ROANOKE TIMES

                         Roanoke Times
                 Copyright (c) 1995, Landmark Communications, Inc.

DATE: THURSDAY, June 28, 1990                   TAG: 9006280744
SECTION: VIRGINIA                    PAGE: B5   EDITION: EVENING 
SOURCE: Associated Press
DATELINE: RICHMOND                                LENGTH: Medium


TEACHERS GETTING UPDATED ON THE NEW WORLD ORDER

Charles Wiltshire faces the prospect of going in front of his foreign policy and government classes this fall with a textbook that is out of date on Eastern Europe, even though it's new and the latest edition.

Wiltshire, who has taught at The Collegiate Schools since 1968, isn't alone, according to the University of Virginia's Division of Continuing Education.

High-school teachers of social studies throughout the country are trying to keep up with rapid changes in the Soviet bloc and other areas of the globe, prompting UVa to launch a pilot program this summer to help teachers stay abreast of global upheaval.

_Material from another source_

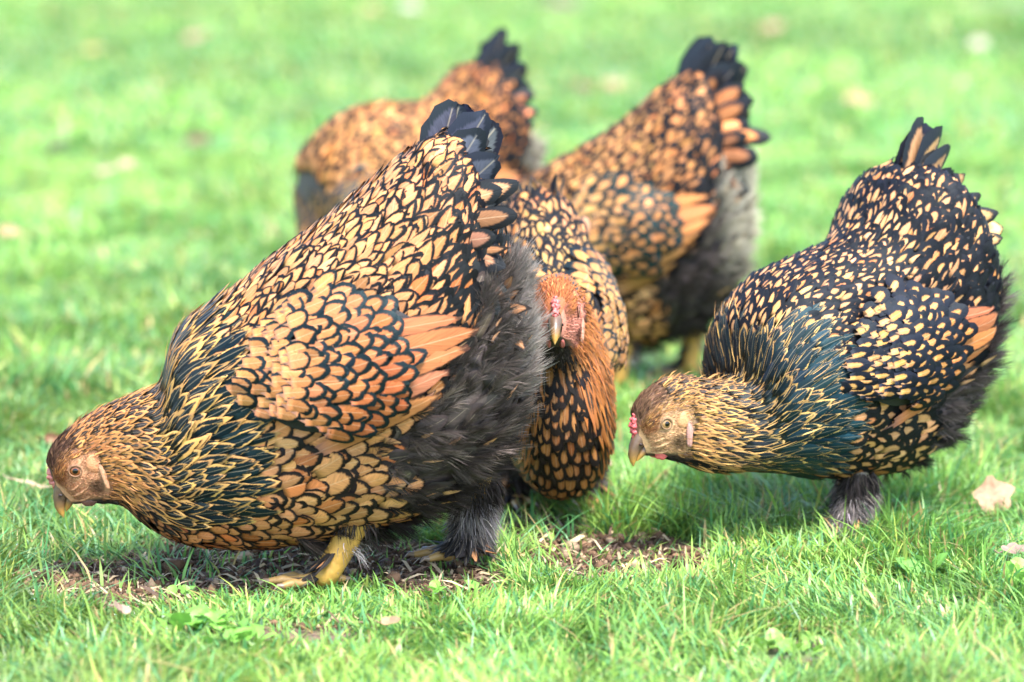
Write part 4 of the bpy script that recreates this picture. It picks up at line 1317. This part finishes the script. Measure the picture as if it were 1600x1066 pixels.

"What we have heard from many of them is that their textbooks are no longer relevant," said Marilyn Maughan, a spokeswoman for the division in Charlottesville. "So we're putting together a long-range program to develop an updated curriculum on various world regions."

The initial program in the "Global Change: Understanding the New World" series will cover the Soviet Union and Eastern Europe. The program will begin Aug. 5, and for Wiltshire the timing couldn't be better. He plans to visit Germany and Czechoslovakia later this month.

"My whole thesis is that the last chapter has yet to be written," said Wiltshire, one of 30 social studies teachers who will enroll in the Eastern Europe program at UVa. "This is why we need to keep up."

For four days, Wiltshire and the other teachers will become students, hearing from university scholars and outside diplomats, economists, historians and law experts on changes that have included the replacement of communist authority with democratically elected governments in several countries.

The experts who will teach the teachers include Jack Armitage, a former deputy assistant U.S. secretary of state; Paul Goble, deputy director of Radio Free Europe; Soviet law professor Paul B. Stephan; and Slavic literature professor Karen Ryan-Hayes.

The specialists "will provide the teachers with a political and economic overview of the Soviet Union and Eastern Europe and will be seeking to impart a deeper understanding of the cultures of those peoples," Maughan said.

"The long-range goal is to provide teachers with the materials they need to prepare students to become global participants in our changing world," she said.

After the session ends, the teachers will be sent a newsletter during the school year with updated information and lists of new sources to use in their classes. The materials will include possible curriculum changes as well.

Maughan said teachers from as far away as San Francisco, Massachusetts and Connecticut have signed up for the August class, in addition to teachers from rural and urban schools in Virginia.

Next year, the university will offer programs on Latin America and Africa. In 1992, the United States will be included, with a focus on this century's national identity and the "rediscovery" of America, Maughan said.

Wiltshire said the currencies of West Germany and East Germany will have been merged by the time he arrives in Berlin. From there, he will visit Prague, and then come back for the U.Va. program.

"It looks like a great conference," he said. "I'm looking forward to going and comparing their notes to my notes."

When it comes to social studies, Wiltshire said, textbooks are good for background. But students have to stay on top of the news. "My textbook going to school is the newspaper," he said.